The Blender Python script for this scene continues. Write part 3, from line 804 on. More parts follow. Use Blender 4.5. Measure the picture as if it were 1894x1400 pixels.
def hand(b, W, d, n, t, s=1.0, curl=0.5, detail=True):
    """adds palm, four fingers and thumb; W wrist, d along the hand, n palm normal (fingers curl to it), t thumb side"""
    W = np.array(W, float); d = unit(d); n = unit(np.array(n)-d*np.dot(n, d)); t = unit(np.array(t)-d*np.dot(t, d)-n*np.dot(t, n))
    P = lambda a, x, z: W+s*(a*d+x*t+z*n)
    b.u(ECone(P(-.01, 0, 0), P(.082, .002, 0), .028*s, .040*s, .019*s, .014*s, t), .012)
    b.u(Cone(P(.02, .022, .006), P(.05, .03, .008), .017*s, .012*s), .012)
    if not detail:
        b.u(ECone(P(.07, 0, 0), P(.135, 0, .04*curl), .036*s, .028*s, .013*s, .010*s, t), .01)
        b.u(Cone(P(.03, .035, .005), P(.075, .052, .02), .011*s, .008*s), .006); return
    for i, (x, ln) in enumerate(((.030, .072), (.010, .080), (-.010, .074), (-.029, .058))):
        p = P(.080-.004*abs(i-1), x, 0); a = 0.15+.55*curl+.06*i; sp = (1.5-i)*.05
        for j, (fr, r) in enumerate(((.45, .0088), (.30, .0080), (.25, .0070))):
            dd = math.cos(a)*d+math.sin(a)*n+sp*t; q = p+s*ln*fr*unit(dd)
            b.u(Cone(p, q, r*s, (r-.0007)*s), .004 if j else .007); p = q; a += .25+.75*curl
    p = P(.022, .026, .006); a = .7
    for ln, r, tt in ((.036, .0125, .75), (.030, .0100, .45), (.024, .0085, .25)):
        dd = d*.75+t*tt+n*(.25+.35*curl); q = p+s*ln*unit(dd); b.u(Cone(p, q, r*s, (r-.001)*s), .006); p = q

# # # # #

Using the data above, reproduce every line exactly.

> [EXERCISE ANSWER]
The Blender Python script for this scene continues. Write part 3, from line 804 on. More parts follow. Use Blender 4.5. Measure the picture as if it were 1894x1400 pixels.
def hand(b, W, d, n, t, s=1.0, curl=0.5, detail=True):
    """adds palm, four fingers and thumb; W wrist, d along the hand, n palm normal (fingers curl to it), t thumb side"""
    W = np.array(W, float); d = unit(d); n = unit(np.array(n)-d*np.dot(n, d)); t = unit(np.array(t)-d*np.dot(t, d)-n*np.dot(t, n))
    P = lambda a, x, z: W+s*(a*d+x*t+z*n)
    b.u(ECone(P(-.01, 0, 0), P(.082, .002, 0), .028*s, .040*s, .019*s, .014*s, t), .012)
    b.u(Cone(P(.02, .022, .006), P(.05, .03, .008), .017*s, .012*s), .012)
    if not detail:
        b.u(ECone(P(.07, 0, 0), P(.135, 0, .04*curl), .036*s, .028*s, .013*s, .010*s, t), .01)
        b.u(Cone(P(.03, .035, .005), P(.075, .052, .02), .011*s, .008*s), .006); return
    for i, (x, ln) in enumerate(((.030, .072), (.010, .080), (-.010, .074), (-.029, .058))):
        p = P(.080-.004*abs(i-1), x, 0); a = 0.15+.55*curl+.06*i; sp = (1.5-i)*.05
        for j, (fr, r) in enumerate(((.45, .0088), (.30, .0080), (.25, .0070))):
            dd = math.cos(a)*d+math.sin(a)*n+sp*t; q = p+s*ln*fr*unit(dd)
            b.u(Cone(p, q, r*s, (r-.0007)*s), .004 if j else .007); p = q; a += .25+.75*curl
    p = P(.022, .026, .006); a = .7
    for ln, r, tt in ((.036, .0125, .75), (.030, .0100, .45), (.024, .0085, .25)):
        dd = d*.75+t*tt+n*(.25+.35*curl); q = p+s*ln*unit(dd); b.u(Cone(p, q, r*s, (r-.001)*s), .006); p = q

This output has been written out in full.